LEARNING AND EMBROIDERY OF THE NUNS.

The nuns who followed the Benedictine order often displayed learning as well as manual skill. Willibald says those of Britain and Germany excelled in the studies usual to men. They followed the example of the monks in transcribing books, and even in composing others. Those of the monastery of Eikers, in Belgium, were celebrated for their labours in reading and meditating, in writing and in painting. The abbesses Harlind and Renild, besides works of embroidery and weaving, were said to have written with their own hands the four gospels, the whole Psalter, and many other books of Scripture, which they ornamented with liquid gold, gems, and pearls. Cæsaria, abbess of Arles, and her nuns wrote out many Divine books during the time that was spent between psalmody and fasting, vigils and readings.

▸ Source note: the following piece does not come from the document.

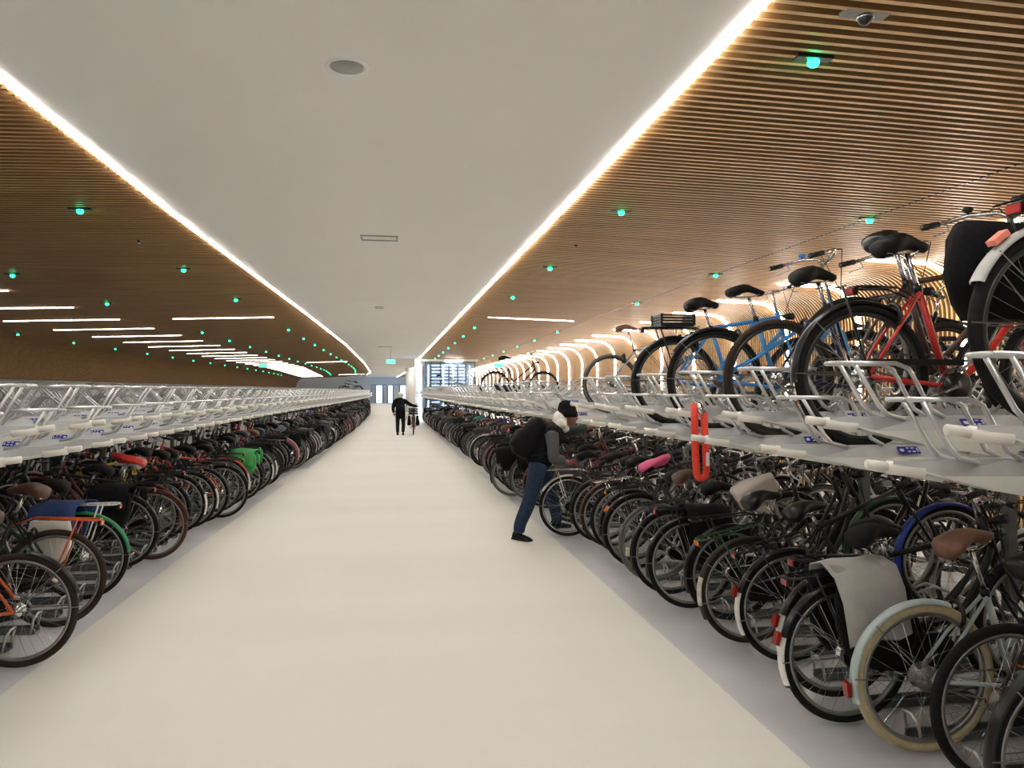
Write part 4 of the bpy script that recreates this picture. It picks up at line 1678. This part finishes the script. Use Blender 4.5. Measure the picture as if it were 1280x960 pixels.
hipN, hipF = L3(1.60, YM - .09, .84), L3(1.66, YM + .10, .84)
pelv = L3(1.63, YM, .88)
kN, kF = L3(1.50, YM - .12, .46), L3(1.83, YM + .34, .47)
aN, aF = L3(1.385, YM - .10, .10), L3(1.96, YM + .58, .10)
shN, shF = L3(1.735, YM - .19, 1.19), L3(1.80, YM + .19, 1.22)
elN, haN = L3(1.745, YM - .27, .93), L3(1.90, YM - .20, .885)
elF, haF = L3(2.02, YM + .22, 1.20), L3(2.27, YM + .16, 1.25)
neck, headc = L3(1.87, YM, 1.29), L3(1.975, YM, 1.385)


def body_extra(mb):
    c = Vector(headc)
    mb.ball(tuple(c), (.088, .076, .115), 'skin', 16, 10)
    mb.ball(tuple(c + Vector((.03, 0, -.06))), (.06, .055, .055), 'skin', 12, 8)     # jaw
    mb.tube([tuple(c + Vector((.075, 0, .01))), tuple(c + Vector((.108, 0, -.03))), tuple(c + Vector((.085, 0, -.04)))], [.010, .014, .010], 'skin', 8)  # nose
    for sy in (-1, 1):
        mb.ball(tuple(c + Vector((0, sy * .08, -.01))), (.02, .01, .03), 'skin', 8, 6)
    hand(mb, haN, Vector((.9, .1, -.15)), Vector((0, 0, 1)), 1, 'skin')
    hand(mb, haF, Vector((1, 0, .1)), Vector((0, 0, 1)), -1, 'skin')


joined('body', [([pelv, L3(1.67, YM, 1.03), L3(1.77, YM, 1.2), neck, headc], [.12, .13, .13, .055, .05]), ([hipN, kN, aN], [.08, .055, .04]), ([hipF, kF, aF], [.08, .055, .04]),
                ([L3(1.8, YM, 1.22), shN, elN, haN], [.06, .05, .04, .028]), ([L3(1.8, YM, 1.22), shF, elF, haF], [.06, .05, .04, .028])], 'skin', man, extra=body_extra)
joined('trousers', [([hipN, kN, L3(1.40, YM - .10, .2), aN], [.108, .083, .072, .066]), ([hipF, kF, L3(1.93, YM + .50, .2), aF], [.108, .083, .072, .066]), ([hipN, pelv, hipF], [.10, .12, .10])], 'denim', man)
joined('vest', [([L3(1.62, YM, .86), L3(1.66, YM, 1.03), L3(1.77, YM, 1.18), L3(1.83, YM, 1.25)], [.165, .175, .165, .10]), ([shN, L3(1.8, YM, 1.2), shF], [.085, .13, .085])], 'fabric_black', man)
joined('sleeve', [([shN, L3(1.74, YM - .25, 1.05), elN, L3(1.86, YM - .22, .893)], [.082, .07, .062, .05])], 'sleeve', man)
joined('sleeve', [([shF, elF, L3(2.22, YM + .17, 1.245)], [.075, .06, .045])], 'sleeve_green', man)


def hoodx(mb):
    c = Vector(headc)
    mb.ball(tuple(c + Vector((-.105, 0, -.05))), (.09, .11, .115), 'hood', 14, 8)
    mb.ball(tuple(c + Vector((-.075, 0, -.145))), (.085, .10, .05), 'hood', 14, 8)


joined('hood', [([L3(1.83, YM - .06, 1.27), L3(1.87, YM - .1, 1.31), L3(1.91, YM - .09, 1.27)], [.05, .05, .03]), ([L3(1.83, YM + .06, 1.27), L3(1.87, YM + .1, 1.31)], [.05, .05])], 'hood', man, extra=hoodx)


def hatx(mb):
    c = Vector(headc) + Vector((-.014, 0, .030))
    mb.loft([[tuple(c + Vector((r * 1.08 * math.cos(2 * math.pi * k / 16) + z * -.12, r * math.sin(2 * math.pi * k / 16), z))) for k in range(16)] for z, r in ((-.04, .098), (-.035, .108), (.02, .110), (.024, .104), (.07, .097), (.12, .078), (.148, .045), (.155, .008))], 'fabric_black')


hb = MB()
hatx(hb)
hb.build('hat', man)


def gl(mb):
    hand(mb, haN, Vector((.9, .1, -.15)), Vector((0, 0, 1)), 1, 'glove_red')


g_ = MB()
hand(g_, haN, Vector((.9, .1, -.15)), Vector((0, 0, 1)), 1, 'glove_red')
gg = g_.build('glove', man)
gg.scale = (1, 1, 1)
gg.modifiers.new('puff', 'DISPLACE').strength = .006


def shoe(parent, c, ang, m='black_matt', L=.28):
    b = MB()
    secs = []
    for x, w, z, h in ((-.3, .03, .02, .05), (-.26, .036, .015, .09), (-.08, .04, .015, .10), (.1, .042, .012, .07), (.3, .05, .01, .055), (.5, .045, .01, .045), (.66, .02, .012, .03)):
        secs.append([(x * L, w * math.cos(2 * math.pi * k / 12), z * .3 + h / 2 + h / 2 * math.sin(2 * math.pi * k / 12)) for k in range(12)])
    b.loft(secs, m)
    b.box((.045 * 1, 0, .012), (.9 * L, .085, .02), 'rubber')
    o = b.build('shoe', parent, c, ang)
    return o


shoe(man, L3(1.385, YM - .08, 0.003), R_(-52))
shoe(man, L3(1.96, YM + .58, 0.003), R_(10))


def rucksack(x, y, z, s, tilt, label, rz=0.0):
    r = empty('backpack', (x, y, z), rz)
    r.rotation_euler = (0, tilt, rz)
    tag(r, label, 'backpack')
    b = MB()
    secs = []
    for t, wx, wy in ((-.5, .07, .10), (-.46, .1, .14), (-.2, .12, .155), (.1, .115, .15), (.35, .095, .13), (.48, .06, .10), (.5, .03, .05)):
        sec = []
        for k in range(16):
            a = 2 * math.pi * k / 16
            ca, sa = math.cos(a), math.sin(a)
            sec.append((wx * s * abs(ca) ** .6 * (1 if ca > 0 else -1), wy * s * abs(sa) ** .6 * (1 if sa > 0 else -1), t * .48 * s))
        secs.append(sec)
    b.loft(secs, 'fabric_black')
    b.build('bag', r)
    b = MB()
    b.loft([[(-.115 * s + wx * s * math.cos(2 * math.pi * k / 12), wy * s * math.sin(2 * math.pi * k / 12), z_ * s) for k in range(12)] for z_, wx, wy in ((-.19, .03, .06), (-.17, .05, .1), (0, .05, .11), (.03, .03, .09))], 'black_matt')
    b.build('front_pocket', r)
    for sy in (-1, 1):
        b = MB()
        b.tube([(.09 * s, sy * .09 * s, .2 * s), (.2 * s, sy * .12 * s, .22 * s), (.27 * s, sy * .14 * s, .12 * s), (.24 * s, sy * .15 * s, -.05 * s), (.1 * s, sy * .12 * s, -.17 * s)], .014, 'black_matt', 6)
        b.build('strap', r)
    return r


rucksack(1.515, YM - .02, 1.15, 1.02, R_(32), 'black backpack worn by the person bending at the right rack')

# the far person pushing a bicycle up the aisle
zc = 29.0
XP = (500.5 - VPX) * zc / (F / CY)
YP = depth_y(XP, zc)
w = empty('person', (XP, YP, 0))
tag(w, 'person in black coat and pale hat walking away up the aisle', 'person')


def wx(mb):
    mb.ball((0, .03, 1.50), (.08, .09, .11), 'skin', 12, 8)
    for sy, hz in ((-1, .82), (1, 1.12)):
        hand(mb, ((-.24, .05, hz) if sy < 0 else (.66, .30, 1.07)), Vector((0.1, 0.5, -.8)) if sy < 0 else Vector((1, .2, 0)), Vector((0, 1, 0)) if sy < 0 else Vector((0, 0, 1)), sy, 'skin')


joined('body', [([(0, 0, .82), (0, 0, 1.1), (0, .01, 1.3), (0, .02, 1.42), (0, .03, 1.5)], [.11, .11, .13, .05, .05]), ([(-.09, 0, .8), (-.1, .02, .43), (-.1, -.02, .09)], [.08, .05, .038]), ([(.09, 0, .8), (.11, -.03, .43), (.1, -.08, .12)], [.08, .05, .038]),
                ([(0, 0, 1.3), (-.18, 0, 1.28), (-.25, .02, 1.05), (-.24, .05, .82)], [.07, .05, .04, .03]), ([(0, 0, 1.3), (.18, 0, 1.28), (.4, .12, 1.13), (.66, .3, 1.07)], [.07, .05, .04, .03])], 'skin', w, extra=wx)
joined('coat', [([(0, 0, .68), (0, 0, .9), (0, 0, 1.15), (0, .0, 1.32), (0, .02, 1.38)], [.19, .185, .17, .15, .08]), ([(-.1, 0, 1.30), (-.19, 0, 1.26), (-.265, .02, 1.05), (-.25, .05, .86)], [.1, .08, .068, .055]),
                ([(.1, 0, 1.30), (.19, 0, 1.26), (.4, .12, 1.13), (.62, .28, 1.075)], [.1, .08, .065, .05])], 'fabric_black', w)
joined('trousers', [([(-.09, 0, .78), (-.1, .02, .43), (-.1, -.02, .1)], [.1, .075, .06]), ([(.09, 0, .78), (.11, -.03, .43), (.1, -.08, .12)], [.1, .075, .06])], 'black_matt', w)
joined('hat', [([(0, .0, 1.42), (0, .0, 1.5), (0, .01, 1.57)], [.10, .12, .09]), ([(-.05, 0, 1.44), (.05, 0, 1.44)], [.09, .09])], 'hood', w)
shoe(w, (-.1, -.04, .003), R_(90))
shoe(w, (.1, -.1, .003), R_(90))
r = rucksack(XP, YP - .2, 1.12, .85, 0, 'dark grey backpack on the person walking up the aisle', rz=R_(90))
XB = (516 - VPX) * zc / (F / CY)
place_bike(dict(style='oma', frame='dark_red', bag='fabric_black', bs=(.34, .16, .36), crate=('black', -.05, .80, (.36, .32, .22)), tail='red_lens'), XB + .02, depth_y(XB, zc) - .1, .004, R_(88),
           'dark red bicycle with black panniers pushed up the aisle by the walking person', q=1)

# ------------------------------------------------------------------ glass stair tower, columns, gates
zt = 41.0
xa_, xb_ = 1.62, 4.25
yt = depth_y(2.6, zt)
tw = empty('stair_tower', (xa_, yt, 0))
tag(tw, 'glazed stair tower with dark steel frame and blue lit steps', 'stair tower')
H = 3.22
fx = [0, .30, .80, 1.25, 1.72, 2.15, 2.63]
for x in fx:
    MB().box((x, 0, H / 2), (.07, .09, H), 'tower_frame').build('mullion', tw)
for z in (.04, 1.2, H - .06):
    MB().box((1.31, 0, z), (2.66, .10, .08), 'tower_frame').build('transom', tw)
for a, b in zip(fx, fx[1:]):
    MB().box(((a + b) / 2, 0, H / 2), (b - a - .06, .012, H - .1), 'glass_blue').build('pane', tw)
st = MB()
for i in range(17):
    st.box((1.25, .8 + .0 * i, .12 + i * .18), (1.9, .35, .05), 'steel_blue')
    st.box((1.25, .63, .15 + i * .18), (1.9, .02, .03), 'led_cool')
st.build('step', tw)
for x in (.18, .98, 1.5, 2.4):
    MB().box((x, .35, H / 2), (.05, .04, H - .4), 'led_cool').build('light_tube', tw)
MB().box((1.3, 1.3, H / 2), (2.6, .05, H), 'steel_blue').build('back_panel', tw)
MB().box((-.02, .65, H / 2), (.05, 1.3, H), 'glass_blue').build('side_pane', tw)
MB().box((1.3, -.02, H + .06), (3.0, .3, .09), 'galv_light').build('cap', tw)
MB().box((1.5, -.18, H + .02), (.9, .05, .04), 'led').build('lamp', tw)

mb = MB()
mb.box((1.27, depth_y(1.27, 42.5), 1.7), (.34, .34, 3.4), 'white_wall')
o = mb.build('column')
struct(o)
mb = MB()
mb.box((1.42, depth_y(1.42, 42.5) - .20, 1.6), (.16, .05, 3.0), 'led_cool')
tag(mb.build('pillar_light'), 'tall cool white light panel on the pillar beside the stair tower', 'light')
mb = MB()
mb.tube([(1.20, depth_y(1.2, 60), 0), (1.20, depth_y(1.2, 60), CEIL)], .35, 'white_wall', 24)
struct(mb.build('column_round'))
# gates at the far end
for i, (pa, pb, m_) in enumerate(((464, 469, 'gate_steel'), (470, 478, 'glass'), (479, 484, 'gate_steel'), (485, 491, 'glass'), (492, 499, 'gate_steel'), (500, 508, 'glass'), (509, 515, 'gate_steel'))):
    zc = 99.0
    x1, x2 = (pa - VPX) * zc / (F / CY), (pb - VPX) * zc / (F / CY)
    g0 = empty('gate_panel', ((x1 + x2) / 2, depth_y(x1, zc), 0))
    tag(g0, '%s gate panel at the far end of the aisle, %s from the left' % ('blue lit glass' if m_ == 'glass' else 'grey barred', NUMW[i]), 'gate', 'gates closing the far end')
    W_ = x2 - x1
    f_ = MB()
    for sx in (-1, 1):
        f_.box((sx * W_ / 2, 0, 1.2), (.06, .06, 2.4), 'tower_frame')
    f_.box((0, 0, 2.4), (W_, .06, .08), 'tower_frame')
    f_.build('frame', g0)
    f_ = MB()
    if m_ == 'glass':
        MATS.get('pane_lit') or mat('pane_lit', (.35, .6, .95), emit=.9)
        f_.box((0, 0, 1.2), (W_ - .1, .03, 2.2), 'pane_lit')
        f_.build('pane', g0)
    else:
        for t in range(5):
            f_.box((-W_ / 2 + W_ * (t + .5) / 5, 0, 1.1), (.03, .03, 2.2), 'gate_steel')
        f_.box((0, .1, .9), (W_, .02, 1.4), 'galv_light')
        f_.build('bars', g0)

# ------------------------------------------------------------------ light
wd = bpy.data.worlds.new('world')
scn.world = wd
wd.use_nodes = True
wd.node_tree.nodes['Background'].inputs[0].default_value = (1, .97, .92, 1)
wd.node_tree.nodes['Background'].inputs[1].default_value = 0.05
vs.exposure = 2.18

Heloise and her nuns proposed difficult questions on the sacred Scriptures to Abelard, and showed an acuteness and discernment little inferior to his own. Peter the Venerable, in his letter to Heloise, said it was sweet to prolong discourse with her, for her erudition was not less celebrated than her sanctity. So that there was always a succession of noted women from age to age, like Marcella, whose acuteness and learning were constantly extolled by St. Jerome in his letters.

THE MONKS AT MISSAL PAINTING.

The art of illumination was one of the great triumphs of the monks in the Middle Ages, though the same, or at least a kindred, art was practised in Egypt long before the Christian era. So early as the fourth century St. Jerome complained of the ornamentation of enormous capital letters in books as an abuse. A copy of the New Testament was executed in the fourth century in letters of silver, with the initials in gold, and is still preserved in the royal library at Upsal under the title of the “Codex Argenteus.” In the seventh century enormous initial letters began to supersede the current practice of introducing miniatures in the ornamentation. The new style then consisted of interlaced fretwork or entwined branches of white and gold on a background of variegated colours. Irish monasteries excelled the British about that age in this kind of work, and the Anglo-Saxon youths went to Ireland to obtain a mastery of the favourite styles. St. Dunstan was himself an expert illuminator. A fine specimen, called St. Cuthbert’s Gospels, was executed by a bishop of Lindisfarne about 721, and is now in the Cottonian Library. The finest specimen of English illumination of the tenth century is the Duke of Devonshire’s “Benedictional,” executed by the Bishop of Winchester in 984, where pictures of glorified confessors are on the first page. The initial letters became longer and longer, until their tails reached nearly the whole length of the page, and next they were carried round the three sides. The foliage, flowers, birds, animals, and miniatures in the background were carefully drawn. The printing-press was the death-knell of this elaborate style of decorating books; yet the earliest printed books had also spaces for illumination. While it flourished, the great artists were vastly appreciated. It was a saintly work and a labour of love, and success in it was the highest ambition of the best men of the age.